La nuit suivant le décès de sa mère, Jean-Michel publie sur les réseaux sociaux une photo d'elle, au restaurant. "Nous venions de fêter ses 95 ans", précise-t-il. Pour accompagner l'image, il se confie sur ses sentiments. "J'étais vraiment désolé de ne pas pouvoir l'accompagner autrement, un de mes fils ne pouvait même pas être présent car il vit sur Lyon et ne se sentait pas bien".

Des photographies de bougies

A la suite de sa publication, Jean-Michel reçoit énormément de réactions. "Je marche sur Compostelle tous les ans, et à cette occasion j'ai crée un petit réseau", souligne-t-il. Une de ses connaissances lui indique qu'elle sera aux côtés de la famille au moment de la cérémonie, en allumant une bougie. "Le jeudi, j'ai reçu beaucoup de messages disant 'nous aussi on allumera notre bougie'." Le vendredi, jour des obsèques, Jean-Michel reçoit ainsi une cinquantaine de photographies de bougies, en signe de soutien et de solidarité.

Des images qui viennent de partout dans le monde, de la part de ses compagnons de pèlerinage : Canada, Norvège mais aussi de tous les membres de sa famille disséminés en France. "Ma femme fait partie d'une grande famille, elle a des frères et sœurs partout." 

Une célébration à la rentrée 

Cet élan de solidarité a fonctionné dès le jour de la célébration pour Jean-Michel et sa famille, dans un travail de deuil difficile. "Nous avons eu une très belle cérémonie, à douze : neuf plus trois de l'équipe paroissiale. Cela a été une aussi belle célébration que si l'Eglise du village avait été pleine. Nous nous sommes retrouvés à la maison avec mes garçons avant qu'ils ne repartent et ils ont eu le même sentiment : nous avions vécu une belle cérémonie, on en garde un beau souvenir. Nous avons eu le sentiment que nous avions accompagné ma maman comme elle le méritait". 

Jean-Michel et sa famille se sont fait la promesse d'organiser une nouvelle cérémonie en septembre ou octobre, pour tous ceux qui n'ont pas pu être là. "Faire une célébration avec le prêtre, puis un énorme pique-nique pour se rassembler et échanger." 

L'analyse de Tanguy Chastel, sociologue, spécialisé dans la fin de vie et le deuil

"Aujourd'hui, pour les familles, des obsèques confinés peuvent être douloureux.

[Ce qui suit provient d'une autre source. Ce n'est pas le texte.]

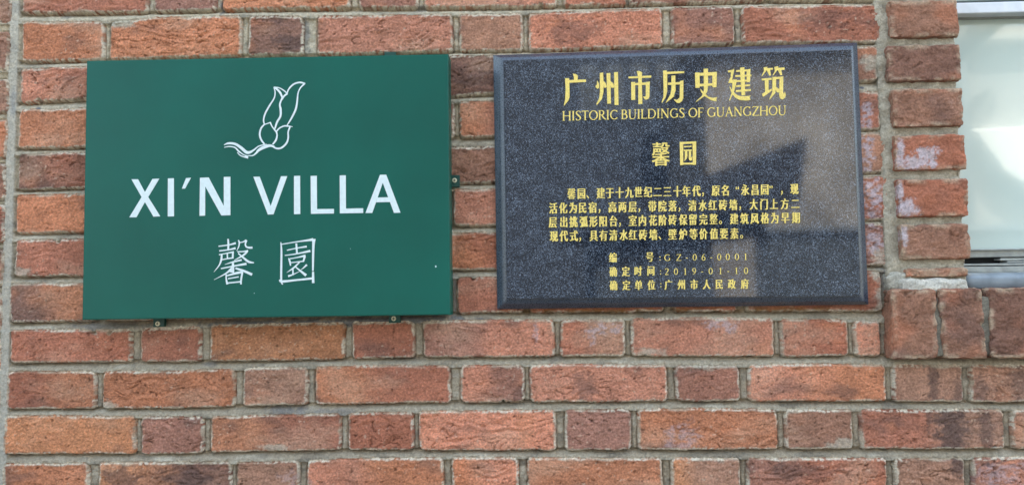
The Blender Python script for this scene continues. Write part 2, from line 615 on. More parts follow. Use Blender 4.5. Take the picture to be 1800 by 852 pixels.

Il faut comprendre que dans le deuil, nous sommes tous égaux. C'est sans doute l’expérience de vie qui nous rassemble tous au même niveau. Que l'on soit riche ou pauvre, seul ou à plusieurs, on est tous très affecté par un deuil. Cela peut expliquer la solidarité qui se manifeste, y compris par les réseaux sociaux.

Nous sommes tous touchés par la mort de quelqu'un d'autre, car cela pourrait être la nôtre. Il faut se servir des outils actuels. Je ne suis pas surpris par l'élan de sympathie et de solidarité qui se manifestent. Il faut trouver en ce moment des réponses collectives, solidaires. Pas seulement pour le deuil, mais aussi les conditions de fin de vie qui sont particulières. Le temps du rassemblement après un enterrement est un temps de reconstruction qui risque de manquer. Il y a un risque psychique, sanitaire et social. Il faut agir maintenant."